12. Political Aims and Social Facts

IT MAY BE that the course of history, of social and political life, is determined. It may be, in other words, that the laws of historical development are independent of any influence from human reason or voluntary human choice. The growth and decline of peoples, the rise and fall of civilizations, the spread and dissolution of churches, all may occur in some sequence that has no causal reference to our own rational nature. Many philosophers have thought so, and have traced the causal root of history to the Will of an Absolute God or to rainfall, to Destiny or Race or the accidental meetings of atoms.

If so, then all political debate and all discussion of social reform, all our arguments and supposed decisions about elections and wars and statutes and revolutions, are neurotic illusions, meaningless scrawls on a blank façade.
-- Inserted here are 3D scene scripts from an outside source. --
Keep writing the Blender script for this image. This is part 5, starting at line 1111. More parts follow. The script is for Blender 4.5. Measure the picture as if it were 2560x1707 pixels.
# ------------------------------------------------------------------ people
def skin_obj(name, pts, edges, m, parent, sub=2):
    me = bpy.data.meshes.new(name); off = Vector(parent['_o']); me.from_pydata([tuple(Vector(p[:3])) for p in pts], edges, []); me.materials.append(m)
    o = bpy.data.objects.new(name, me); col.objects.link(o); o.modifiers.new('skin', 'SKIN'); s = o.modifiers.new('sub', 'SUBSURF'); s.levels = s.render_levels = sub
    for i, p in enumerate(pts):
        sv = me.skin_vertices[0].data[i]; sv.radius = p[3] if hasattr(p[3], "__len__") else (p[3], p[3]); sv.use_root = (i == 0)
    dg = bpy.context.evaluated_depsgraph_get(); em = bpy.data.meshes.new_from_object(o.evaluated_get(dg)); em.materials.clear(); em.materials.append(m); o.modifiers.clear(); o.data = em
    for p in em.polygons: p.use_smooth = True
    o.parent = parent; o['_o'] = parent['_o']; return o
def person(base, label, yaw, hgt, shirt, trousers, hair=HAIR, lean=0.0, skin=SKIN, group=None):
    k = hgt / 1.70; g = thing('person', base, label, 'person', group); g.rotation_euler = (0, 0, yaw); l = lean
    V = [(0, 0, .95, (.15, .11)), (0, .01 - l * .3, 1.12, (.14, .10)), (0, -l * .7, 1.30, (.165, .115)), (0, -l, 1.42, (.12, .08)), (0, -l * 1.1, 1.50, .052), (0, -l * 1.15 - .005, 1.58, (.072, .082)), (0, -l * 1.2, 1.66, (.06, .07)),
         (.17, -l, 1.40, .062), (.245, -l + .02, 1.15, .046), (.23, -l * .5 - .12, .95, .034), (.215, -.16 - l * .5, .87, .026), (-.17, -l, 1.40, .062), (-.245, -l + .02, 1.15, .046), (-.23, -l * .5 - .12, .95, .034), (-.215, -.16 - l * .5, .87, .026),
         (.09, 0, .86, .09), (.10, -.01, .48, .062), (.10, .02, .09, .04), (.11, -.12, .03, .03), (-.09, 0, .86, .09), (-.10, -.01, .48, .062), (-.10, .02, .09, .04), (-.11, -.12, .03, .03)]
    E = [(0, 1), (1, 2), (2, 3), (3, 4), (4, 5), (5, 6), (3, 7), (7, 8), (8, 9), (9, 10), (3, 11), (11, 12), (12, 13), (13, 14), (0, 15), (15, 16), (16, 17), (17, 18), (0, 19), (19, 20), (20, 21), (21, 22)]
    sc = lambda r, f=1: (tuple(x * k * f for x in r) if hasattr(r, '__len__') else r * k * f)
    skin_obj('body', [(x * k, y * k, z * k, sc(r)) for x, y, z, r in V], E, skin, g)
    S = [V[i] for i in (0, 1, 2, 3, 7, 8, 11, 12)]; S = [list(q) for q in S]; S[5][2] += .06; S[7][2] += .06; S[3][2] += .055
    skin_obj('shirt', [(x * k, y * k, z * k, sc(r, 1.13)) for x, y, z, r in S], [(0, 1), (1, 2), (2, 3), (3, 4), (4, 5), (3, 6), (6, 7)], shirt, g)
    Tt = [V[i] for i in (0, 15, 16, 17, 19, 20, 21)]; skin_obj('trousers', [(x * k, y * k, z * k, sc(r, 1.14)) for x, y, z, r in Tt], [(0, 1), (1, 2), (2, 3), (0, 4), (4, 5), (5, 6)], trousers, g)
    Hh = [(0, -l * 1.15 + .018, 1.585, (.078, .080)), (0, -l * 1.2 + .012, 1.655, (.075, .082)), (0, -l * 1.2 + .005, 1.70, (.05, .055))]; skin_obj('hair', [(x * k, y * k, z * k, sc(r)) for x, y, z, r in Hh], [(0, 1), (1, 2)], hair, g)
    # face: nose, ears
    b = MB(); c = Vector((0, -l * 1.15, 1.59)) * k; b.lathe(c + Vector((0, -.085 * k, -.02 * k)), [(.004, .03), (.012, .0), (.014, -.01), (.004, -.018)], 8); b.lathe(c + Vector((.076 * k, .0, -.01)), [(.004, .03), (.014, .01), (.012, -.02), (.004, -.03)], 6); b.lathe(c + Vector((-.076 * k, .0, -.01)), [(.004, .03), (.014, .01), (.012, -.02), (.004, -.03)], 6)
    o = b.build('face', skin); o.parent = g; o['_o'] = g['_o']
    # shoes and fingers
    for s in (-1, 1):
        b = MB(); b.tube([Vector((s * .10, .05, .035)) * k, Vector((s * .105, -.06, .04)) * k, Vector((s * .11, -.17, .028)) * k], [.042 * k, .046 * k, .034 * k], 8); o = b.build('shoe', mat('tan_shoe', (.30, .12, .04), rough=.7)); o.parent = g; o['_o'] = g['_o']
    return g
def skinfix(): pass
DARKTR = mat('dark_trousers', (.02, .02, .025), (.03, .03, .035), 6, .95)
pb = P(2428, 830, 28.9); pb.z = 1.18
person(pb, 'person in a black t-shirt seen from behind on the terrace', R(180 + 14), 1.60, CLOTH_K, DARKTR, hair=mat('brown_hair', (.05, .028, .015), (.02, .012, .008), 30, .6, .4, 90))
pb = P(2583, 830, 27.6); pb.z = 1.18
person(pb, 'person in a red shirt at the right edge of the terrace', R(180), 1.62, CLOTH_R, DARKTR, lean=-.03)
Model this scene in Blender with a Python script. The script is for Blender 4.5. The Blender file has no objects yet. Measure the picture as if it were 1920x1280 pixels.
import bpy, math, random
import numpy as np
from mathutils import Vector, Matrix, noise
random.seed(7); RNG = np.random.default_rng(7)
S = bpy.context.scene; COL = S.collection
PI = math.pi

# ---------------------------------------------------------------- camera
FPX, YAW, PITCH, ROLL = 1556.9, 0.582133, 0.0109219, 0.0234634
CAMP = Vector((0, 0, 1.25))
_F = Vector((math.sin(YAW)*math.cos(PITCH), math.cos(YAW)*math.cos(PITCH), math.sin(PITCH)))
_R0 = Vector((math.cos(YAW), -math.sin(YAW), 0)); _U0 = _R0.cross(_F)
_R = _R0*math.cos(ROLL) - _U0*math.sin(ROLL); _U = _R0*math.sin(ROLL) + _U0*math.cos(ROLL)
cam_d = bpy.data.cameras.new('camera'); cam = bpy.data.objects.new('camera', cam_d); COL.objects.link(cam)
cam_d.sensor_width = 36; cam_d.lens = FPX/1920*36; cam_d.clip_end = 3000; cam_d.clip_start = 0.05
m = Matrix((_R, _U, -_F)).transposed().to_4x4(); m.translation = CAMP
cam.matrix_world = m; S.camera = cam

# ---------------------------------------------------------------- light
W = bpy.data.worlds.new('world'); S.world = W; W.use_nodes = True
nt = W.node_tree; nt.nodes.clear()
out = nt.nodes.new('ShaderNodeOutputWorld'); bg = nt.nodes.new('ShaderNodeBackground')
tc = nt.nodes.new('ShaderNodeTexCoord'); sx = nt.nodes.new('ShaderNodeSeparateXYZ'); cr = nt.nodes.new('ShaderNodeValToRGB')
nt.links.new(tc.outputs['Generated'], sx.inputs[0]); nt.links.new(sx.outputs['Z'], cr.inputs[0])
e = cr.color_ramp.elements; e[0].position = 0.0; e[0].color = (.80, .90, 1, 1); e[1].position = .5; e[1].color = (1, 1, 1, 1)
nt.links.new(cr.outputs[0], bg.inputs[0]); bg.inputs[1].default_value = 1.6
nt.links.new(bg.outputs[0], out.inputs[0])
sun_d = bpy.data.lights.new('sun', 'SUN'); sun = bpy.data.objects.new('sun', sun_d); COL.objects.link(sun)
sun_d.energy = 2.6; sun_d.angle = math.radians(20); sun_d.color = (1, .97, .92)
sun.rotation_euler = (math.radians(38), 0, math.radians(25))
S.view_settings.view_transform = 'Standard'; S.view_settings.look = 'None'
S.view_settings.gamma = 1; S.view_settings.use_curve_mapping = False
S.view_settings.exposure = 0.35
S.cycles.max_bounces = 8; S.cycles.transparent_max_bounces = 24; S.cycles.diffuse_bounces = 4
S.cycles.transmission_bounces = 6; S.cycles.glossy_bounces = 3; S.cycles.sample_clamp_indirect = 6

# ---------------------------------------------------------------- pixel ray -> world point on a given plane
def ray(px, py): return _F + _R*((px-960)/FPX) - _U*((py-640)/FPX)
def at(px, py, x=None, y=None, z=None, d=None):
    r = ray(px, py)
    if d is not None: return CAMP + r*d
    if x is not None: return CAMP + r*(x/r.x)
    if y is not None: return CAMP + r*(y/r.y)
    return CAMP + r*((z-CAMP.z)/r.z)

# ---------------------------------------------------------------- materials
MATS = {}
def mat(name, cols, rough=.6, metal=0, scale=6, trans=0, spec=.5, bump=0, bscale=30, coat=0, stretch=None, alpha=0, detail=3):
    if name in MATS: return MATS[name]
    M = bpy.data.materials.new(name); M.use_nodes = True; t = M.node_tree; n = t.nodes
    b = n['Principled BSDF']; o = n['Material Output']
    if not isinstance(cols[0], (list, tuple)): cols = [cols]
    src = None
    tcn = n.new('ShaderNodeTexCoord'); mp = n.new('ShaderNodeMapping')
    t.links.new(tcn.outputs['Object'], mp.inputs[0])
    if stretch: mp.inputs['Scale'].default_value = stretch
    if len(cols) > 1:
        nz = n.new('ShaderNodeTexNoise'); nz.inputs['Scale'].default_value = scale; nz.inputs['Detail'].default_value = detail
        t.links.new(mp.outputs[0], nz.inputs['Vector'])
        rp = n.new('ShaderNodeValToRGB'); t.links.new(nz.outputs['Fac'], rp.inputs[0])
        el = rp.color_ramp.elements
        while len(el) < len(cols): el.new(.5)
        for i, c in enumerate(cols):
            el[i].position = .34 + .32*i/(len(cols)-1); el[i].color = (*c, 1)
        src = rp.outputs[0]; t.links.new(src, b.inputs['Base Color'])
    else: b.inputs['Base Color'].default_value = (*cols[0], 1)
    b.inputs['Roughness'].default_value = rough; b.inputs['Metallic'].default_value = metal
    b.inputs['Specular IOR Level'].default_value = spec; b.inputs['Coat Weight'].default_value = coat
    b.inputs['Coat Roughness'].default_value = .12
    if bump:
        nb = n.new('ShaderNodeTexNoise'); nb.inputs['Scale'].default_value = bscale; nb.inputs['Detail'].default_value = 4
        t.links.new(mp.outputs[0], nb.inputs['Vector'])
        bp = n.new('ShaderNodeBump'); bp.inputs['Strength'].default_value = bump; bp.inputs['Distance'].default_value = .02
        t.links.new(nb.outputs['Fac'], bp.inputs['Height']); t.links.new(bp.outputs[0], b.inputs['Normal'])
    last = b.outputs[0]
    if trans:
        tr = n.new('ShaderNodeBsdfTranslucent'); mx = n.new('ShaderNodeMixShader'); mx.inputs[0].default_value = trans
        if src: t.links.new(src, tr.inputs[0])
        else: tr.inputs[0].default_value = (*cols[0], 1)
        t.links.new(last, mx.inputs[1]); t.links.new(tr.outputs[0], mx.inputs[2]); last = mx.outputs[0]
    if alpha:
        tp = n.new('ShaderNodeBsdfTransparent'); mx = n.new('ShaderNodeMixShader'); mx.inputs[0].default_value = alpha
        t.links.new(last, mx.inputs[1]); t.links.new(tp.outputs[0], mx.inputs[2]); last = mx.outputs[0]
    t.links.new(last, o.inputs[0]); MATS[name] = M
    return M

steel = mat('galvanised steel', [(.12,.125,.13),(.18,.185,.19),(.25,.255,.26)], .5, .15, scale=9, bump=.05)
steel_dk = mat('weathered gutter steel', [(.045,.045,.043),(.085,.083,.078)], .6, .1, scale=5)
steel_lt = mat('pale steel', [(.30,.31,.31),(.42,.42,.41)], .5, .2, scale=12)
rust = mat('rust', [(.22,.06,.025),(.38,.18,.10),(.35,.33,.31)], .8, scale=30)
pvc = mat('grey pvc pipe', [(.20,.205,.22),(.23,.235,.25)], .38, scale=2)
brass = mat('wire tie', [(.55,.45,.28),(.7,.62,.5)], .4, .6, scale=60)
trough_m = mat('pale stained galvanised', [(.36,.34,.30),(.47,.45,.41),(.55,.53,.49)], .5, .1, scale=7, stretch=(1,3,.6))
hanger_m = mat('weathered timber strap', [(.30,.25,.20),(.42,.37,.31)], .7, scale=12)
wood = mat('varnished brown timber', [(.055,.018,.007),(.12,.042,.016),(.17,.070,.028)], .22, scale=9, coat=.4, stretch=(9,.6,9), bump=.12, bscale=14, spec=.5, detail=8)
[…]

All, then, that we could intelligibly do about history would be to contemplate it with a detached aesthetic interest.

This may be so, but we must, and we do, assume that it is not so. We believe, and we cannot help believing, that what we think and decide makes some difference to the course of history.

The question then arises: how much difference? We must beware of this assumption of ours. If we assume, and are perhaps justified in assuming, that our thoughts and decisions make some difference to history, it does not follow that they make very much difference. It is, indeed, fairly easy to demonstrate that they make, at most, very little difference. If we have any freedom in relation to the course of history, to political and social affairs, it is a narrowly restricted freedom.